Air Force Spouse Offers Message of Strength, Survival
Kristen Christy speaks during the Air Force Association’s Air, Space and Cyber Conference in National Harbor, Md., on Sept. 18. (Tech. Sgt. DeAndre Curtiss/Air Force)

It's been 10 years, but Air Force wife Kristen Christy still remembers the way her friends wrapped themselves around her when a coroner came to her front door to talk to her about her husband's death.

Learning that her husband, Don Christy, committed suicide in a park was one of the most painful moments of her life, but Christy opened up about it as the keynote speaker during a presentation on military spouse and family life during the Air Force Association's Air, Space and Cyber Conference at National Harbor, Md. on Tuesday. She said she hopes her experiences can help military families that face unique challenges that civilian families can't relate to, such as deployments and frequent relocations.
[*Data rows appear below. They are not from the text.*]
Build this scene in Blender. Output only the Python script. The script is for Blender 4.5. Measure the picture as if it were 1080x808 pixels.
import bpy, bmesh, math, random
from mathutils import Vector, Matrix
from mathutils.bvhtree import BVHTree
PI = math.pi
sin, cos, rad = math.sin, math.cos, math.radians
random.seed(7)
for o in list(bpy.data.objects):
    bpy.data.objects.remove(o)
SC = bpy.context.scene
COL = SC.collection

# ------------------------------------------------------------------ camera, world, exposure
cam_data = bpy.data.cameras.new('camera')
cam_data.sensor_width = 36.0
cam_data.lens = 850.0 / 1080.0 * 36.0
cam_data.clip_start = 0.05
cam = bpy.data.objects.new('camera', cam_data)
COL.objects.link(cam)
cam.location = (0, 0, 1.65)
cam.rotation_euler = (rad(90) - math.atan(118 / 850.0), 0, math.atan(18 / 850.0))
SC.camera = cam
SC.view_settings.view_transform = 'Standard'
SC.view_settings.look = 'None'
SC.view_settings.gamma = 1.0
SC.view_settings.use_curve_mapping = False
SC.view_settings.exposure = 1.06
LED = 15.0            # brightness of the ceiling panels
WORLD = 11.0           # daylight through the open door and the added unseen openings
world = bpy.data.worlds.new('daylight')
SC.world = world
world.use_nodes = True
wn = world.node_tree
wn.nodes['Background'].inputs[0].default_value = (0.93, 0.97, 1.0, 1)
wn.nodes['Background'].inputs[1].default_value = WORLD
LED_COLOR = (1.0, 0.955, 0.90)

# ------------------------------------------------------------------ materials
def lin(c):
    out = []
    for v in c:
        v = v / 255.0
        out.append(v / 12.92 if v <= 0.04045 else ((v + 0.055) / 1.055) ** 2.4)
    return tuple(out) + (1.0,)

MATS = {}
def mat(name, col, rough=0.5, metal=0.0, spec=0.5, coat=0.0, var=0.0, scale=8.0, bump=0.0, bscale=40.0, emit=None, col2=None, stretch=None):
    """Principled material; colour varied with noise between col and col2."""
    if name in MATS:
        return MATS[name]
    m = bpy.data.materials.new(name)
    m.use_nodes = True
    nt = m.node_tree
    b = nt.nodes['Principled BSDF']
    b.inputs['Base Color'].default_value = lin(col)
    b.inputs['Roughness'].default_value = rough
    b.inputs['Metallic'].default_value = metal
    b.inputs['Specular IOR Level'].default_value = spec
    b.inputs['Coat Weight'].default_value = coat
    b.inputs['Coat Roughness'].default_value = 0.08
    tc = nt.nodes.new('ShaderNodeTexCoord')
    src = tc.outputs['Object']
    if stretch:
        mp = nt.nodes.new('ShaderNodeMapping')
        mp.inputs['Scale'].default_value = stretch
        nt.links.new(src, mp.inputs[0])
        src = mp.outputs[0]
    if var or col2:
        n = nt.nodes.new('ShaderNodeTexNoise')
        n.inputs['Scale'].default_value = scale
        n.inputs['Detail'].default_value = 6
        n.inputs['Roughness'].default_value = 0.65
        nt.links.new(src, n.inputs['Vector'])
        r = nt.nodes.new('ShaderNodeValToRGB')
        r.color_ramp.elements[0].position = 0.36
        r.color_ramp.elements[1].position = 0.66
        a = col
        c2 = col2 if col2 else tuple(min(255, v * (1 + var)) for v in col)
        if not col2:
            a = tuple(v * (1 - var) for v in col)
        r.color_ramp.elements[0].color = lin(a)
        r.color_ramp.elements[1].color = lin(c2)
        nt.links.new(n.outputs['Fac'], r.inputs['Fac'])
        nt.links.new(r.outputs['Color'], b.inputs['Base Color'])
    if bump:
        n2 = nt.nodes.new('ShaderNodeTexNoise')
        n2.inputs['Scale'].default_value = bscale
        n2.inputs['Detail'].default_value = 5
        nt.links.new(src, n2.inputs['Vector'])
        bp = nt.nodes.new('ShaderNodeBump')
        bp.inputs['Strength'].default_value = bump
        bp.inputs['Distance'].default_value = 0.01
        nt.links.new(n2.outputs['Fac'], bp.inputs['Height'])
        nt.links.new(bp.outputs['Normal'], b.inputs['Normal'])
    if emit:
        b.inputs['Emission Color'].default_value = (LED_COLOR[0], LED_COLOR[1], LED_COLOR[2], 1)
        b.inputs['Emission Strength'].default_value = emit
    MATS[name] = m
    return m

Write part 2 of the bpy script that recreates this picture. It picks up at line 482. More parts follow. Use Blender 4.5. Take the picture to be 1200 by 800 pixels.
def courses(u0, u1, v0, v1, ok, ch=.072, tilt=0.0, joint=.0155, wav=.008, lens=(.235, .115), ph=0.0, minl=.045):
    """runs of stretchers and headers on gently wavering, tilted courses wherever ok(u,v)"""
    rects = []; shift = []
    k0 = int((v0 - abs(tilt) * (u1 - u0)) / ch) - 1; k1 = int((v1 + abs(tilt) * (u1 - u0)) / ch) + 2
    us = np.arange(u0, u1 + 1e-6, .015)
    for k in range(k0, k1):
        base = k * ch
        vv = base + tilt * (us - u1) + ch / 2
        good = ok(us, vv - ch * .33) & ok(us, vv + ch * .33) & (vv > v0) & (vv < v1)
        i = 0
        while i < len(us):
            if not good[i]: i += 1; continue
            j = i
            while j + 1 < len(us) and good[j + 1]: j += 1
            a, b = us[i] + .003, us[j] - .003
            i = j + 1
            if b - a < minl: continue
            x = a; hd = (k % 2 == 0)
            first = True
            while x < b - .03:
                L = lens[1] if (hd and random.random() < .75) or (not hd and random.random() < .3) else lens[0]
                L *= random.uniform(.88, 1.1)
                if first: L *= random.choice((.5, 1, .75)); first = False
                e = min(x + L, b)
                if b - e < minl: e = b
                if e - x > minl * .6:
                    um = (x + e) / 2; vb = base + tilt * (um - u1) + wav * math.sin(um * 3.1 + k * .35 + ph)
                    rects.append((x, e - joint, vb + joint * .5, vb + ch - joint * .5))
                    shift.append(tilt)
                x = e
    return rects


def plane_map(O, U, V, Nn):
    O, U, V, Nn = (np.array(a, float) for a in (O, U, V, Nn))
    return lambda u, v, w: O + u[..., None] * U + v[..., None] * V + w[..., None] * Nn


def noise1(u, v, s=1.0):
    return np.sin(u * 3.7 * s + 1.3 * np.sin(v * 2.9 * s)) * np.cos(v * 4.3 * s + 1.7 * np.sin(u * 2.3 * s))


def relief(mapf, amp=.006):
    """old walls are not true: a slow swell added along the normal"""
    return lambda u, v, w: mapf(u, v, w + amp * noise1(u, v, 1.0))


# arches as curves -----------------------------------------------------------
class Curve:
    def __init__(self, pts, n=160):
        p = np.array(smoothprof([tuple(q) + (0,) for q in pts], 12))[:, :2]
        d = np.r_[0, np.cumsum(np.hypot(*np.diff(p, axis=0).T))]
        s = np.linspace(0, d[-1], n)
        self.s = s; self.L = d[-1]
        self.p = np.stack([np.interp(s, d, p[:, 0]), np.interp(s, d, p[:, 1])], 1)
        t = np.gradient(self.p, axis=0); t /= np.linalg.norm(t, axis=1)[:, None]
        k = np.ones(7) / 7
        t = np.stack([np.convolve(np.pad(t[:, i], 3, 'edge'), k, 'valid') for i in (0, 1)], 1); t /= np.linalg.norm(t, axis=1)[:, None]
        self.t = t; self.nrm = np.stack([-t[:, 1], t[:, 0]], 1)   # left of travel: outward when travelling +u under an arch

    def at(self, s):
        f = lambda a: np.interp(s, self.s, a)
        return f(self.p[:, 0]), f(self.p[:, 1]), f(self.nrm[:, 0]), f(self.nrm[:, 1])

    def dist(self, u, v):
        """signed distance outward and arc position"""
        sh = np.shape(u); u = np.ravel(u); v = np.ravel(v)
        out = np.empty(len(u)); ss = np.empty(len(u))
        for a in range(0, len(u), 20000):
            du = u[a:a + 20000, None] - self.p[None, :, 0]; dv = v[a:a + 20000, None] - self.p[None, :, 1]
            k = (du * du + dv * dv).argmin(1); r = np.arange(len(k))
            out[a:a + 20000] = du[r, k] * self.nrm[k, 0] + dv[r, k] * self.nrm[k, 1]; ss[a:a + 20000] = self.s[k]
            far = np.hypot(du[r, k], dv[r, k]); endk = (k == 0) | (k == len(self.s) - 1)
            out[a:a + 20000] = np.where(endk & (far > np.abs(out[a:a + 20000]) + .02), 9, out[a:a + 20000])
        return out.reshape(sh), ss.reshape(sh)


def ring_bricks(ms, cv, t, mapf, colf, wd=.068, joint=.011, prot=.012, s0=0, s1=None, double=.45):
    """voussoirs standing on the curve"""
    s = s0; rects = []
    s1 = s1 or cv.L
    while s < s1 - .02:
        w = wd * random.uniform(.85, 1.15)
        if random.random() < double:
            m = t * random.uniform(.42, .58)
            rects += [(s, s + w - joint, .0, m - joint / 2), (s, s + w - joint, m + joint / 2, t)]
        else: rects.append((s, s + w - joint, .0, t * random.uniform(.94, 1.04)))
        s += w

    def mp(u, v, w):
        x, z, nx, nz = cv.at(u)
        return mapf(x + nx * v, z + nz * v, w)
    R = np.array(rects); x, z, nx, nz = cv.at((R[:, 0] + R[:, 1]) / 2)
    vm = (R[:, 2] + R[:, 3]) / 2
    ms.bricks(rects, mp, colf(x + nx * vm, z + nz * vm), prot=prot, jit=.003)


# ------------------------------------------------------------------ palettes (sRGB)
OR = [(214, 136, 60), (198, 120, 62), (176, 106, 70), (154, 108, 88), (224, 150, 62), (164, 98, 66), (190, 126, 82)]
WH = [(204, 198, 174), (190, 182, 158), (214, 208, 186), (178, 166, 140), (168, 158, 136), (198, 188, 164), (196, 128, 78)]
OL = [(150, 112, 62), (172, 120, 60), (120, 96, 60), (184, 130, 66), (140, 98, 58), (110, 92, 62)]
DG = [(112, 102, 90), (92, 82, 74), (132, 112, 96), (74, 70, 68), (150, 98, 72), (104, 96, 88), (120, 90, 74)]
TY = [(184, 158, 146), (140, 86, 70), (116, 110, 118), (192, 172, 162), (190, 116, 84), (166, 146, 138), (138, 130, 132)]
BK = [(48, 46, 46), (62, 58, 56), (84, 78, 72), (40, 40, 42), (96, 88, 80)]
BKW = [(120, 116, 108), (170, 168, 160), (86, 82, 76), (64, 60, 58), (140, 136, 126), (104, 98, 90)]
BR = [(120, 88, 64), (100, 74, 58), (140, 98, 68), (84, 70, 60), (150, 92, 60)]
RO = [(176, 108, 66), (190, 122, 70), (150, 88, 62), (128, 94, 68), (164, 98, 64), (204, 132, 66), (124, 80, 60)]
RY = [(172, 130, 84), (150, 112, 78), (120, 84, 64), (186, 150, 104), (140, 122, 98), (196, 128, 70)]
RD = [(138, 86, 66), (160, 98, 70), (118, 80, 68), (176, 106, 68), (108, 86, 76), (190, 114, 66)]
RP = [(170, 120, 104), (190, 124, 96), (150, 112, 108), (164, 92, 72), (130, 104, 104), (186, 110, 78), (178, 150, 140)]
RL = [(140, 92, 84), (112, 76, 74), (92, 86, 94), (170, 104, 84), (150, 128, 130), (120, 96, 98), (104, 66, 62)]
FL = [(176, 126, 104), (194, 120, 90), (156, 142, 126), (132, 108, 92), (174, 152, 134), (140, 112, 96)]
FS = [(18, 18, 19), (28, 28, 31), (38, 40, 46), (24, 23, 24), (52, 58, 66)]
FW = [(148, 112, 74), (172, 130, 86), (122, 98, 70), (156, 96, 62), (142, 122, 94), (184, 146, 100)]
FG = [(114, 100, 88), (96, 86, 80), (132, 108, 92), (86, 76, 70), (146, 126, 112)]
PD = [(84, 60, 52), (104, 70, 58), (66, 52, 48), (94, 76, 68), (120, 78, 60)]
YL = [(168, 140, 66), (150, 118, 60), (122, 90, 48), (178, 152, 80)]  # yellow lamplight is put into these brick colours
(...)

“Can we as a military community come together and help each other out?” she said. “I tell my family story to bring hope.”

Christy, who is the daughter of an Air Force commander who served for 32 years, grew up knowing that Air Force families always looked out for each other. As an Air Force spouse she reached back to that attitude, and so grew her reputation as an enthusiastic, supporter of airmen.

In 2018, Christy was chosen as the Armed Forces Insurance Air Force Spouse of the Year, an award presented by Military Spouse magazine.

Ten years earlier, her husband had transitioned from active duty to the Air Force Reserve and completed a deployment. The change, combined with a move to a new duty station, had been difficult, Christy said.

At the time of his death, Don left behind Christy and his two sons, then ages 12 and 14. Christy said she remembers Air Force families popping in to check on her family. One family in particular asked to take the boys so they could shop for suits for their father's funeral.

“They showed up for us,” Christy said. “My community came around us and they wrapped us in so much love. And, life went on.”

She mourned, but knew she had to be strong and resilient for her family and friends.

Her positive attitude helped as she navigated life following her husband's death. She constantly engages with Air Force families, checking in on them and sharing smiles.

“As a military spouse, I have learned to get embedded in my community,” Christy said. “By being embedded in our communities and fostering relationships, we become better people and our communities become stronger.”

In the years after her first husband's death, Christy has remained connected to the Air Force community. She married Sean Lange, who serves in the Air Force Reserve, and now serves as Key Spouse for his unit at Peterson Air Force Base, Colo. She's also president of a local chapter of the Air Force Association, vice chair of the Military Affairs Council in Colorado Springs, a military ambassador for her employer (Modern Technology Solutions), and advocate for suicide prevention.

In her latest effort, Christy is pushing Congress to pass a bill recognizing March 4 as Survivor Day. Even if it isn't approved, Christy wants people to take a day to pause and remember they have survived something.

Then, she wants people to help someone else survive their own challenge.

“No matter what the obstacle, we put one foot in front of the other,” Christy said. “You help someone else survive. That's what's wonderful about our Air Force family. We PCS together, we go through a lot of the same things together. Use your experiences to help others.”